Quant aux expropriations, le deuxième point sur lequel l’UDC met l’accent, il ne s’agira d’une possibilité utilisée qu’en tout dernier recours, a précisé Simonetta Sommaruga. Jeudi dernier, comme un dernier sursaut de campagne, des affiches brandissant le spectre de l’expropriation sont apparues dans certaines gares. Signées: le «Comité pour la protection des droits des citoyens contre l’arbitraire de l’Etat», qui regroupe en fait surtout des membres UDC.

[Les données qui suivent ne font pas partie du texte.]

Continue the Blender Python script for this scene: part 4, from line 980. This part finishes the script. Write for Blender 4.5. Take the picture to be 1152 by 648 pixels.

Le jour de la présentation du bilan du centre test zurichois, le PLR, le PDC, le PBD, les Verts libéraux, le Parti évangélique, le PS et les Verts se sont, fait inhabituel, fendus d’un communiqué commun pour saluer le fait que les procédures seront désormais traitées «plus rapidement et de manière équitable». Le bilan a, en revanche, relevé une petite ombre au tableau: le cas des «disparitions», à savoir ceux qui préfèrent s’envoler dans la nature pour rejoindre la clandestinité, est plus élevé. Sans véritable explication.

Autre inconnue: comment fonctionnera le nouveau système en cas d’afflux de réfugiés? L’an dernier, près de 40 000 requérants sont venus en Suisse, un chiffre qui pourrait être semblable en 2016. Or, lors de l’élaboration de la nouvelle loi, les experts se sont basés sur un scénario bien plus bas: 24 000 requêtes par an.

Une chose est sûre: le SEM aura droit à plus de personnel. Pour le Conseil fédéral, qui vient de l’annoncer, il faudrait prolonger 82 postes à durée indéterminée jusqu’à fin 2019, pour gérer la situation de crise migratoire. Le gouvernement a aussi approuvé la création de 62,5 postes pour 2017 et 50,5 pour 2018.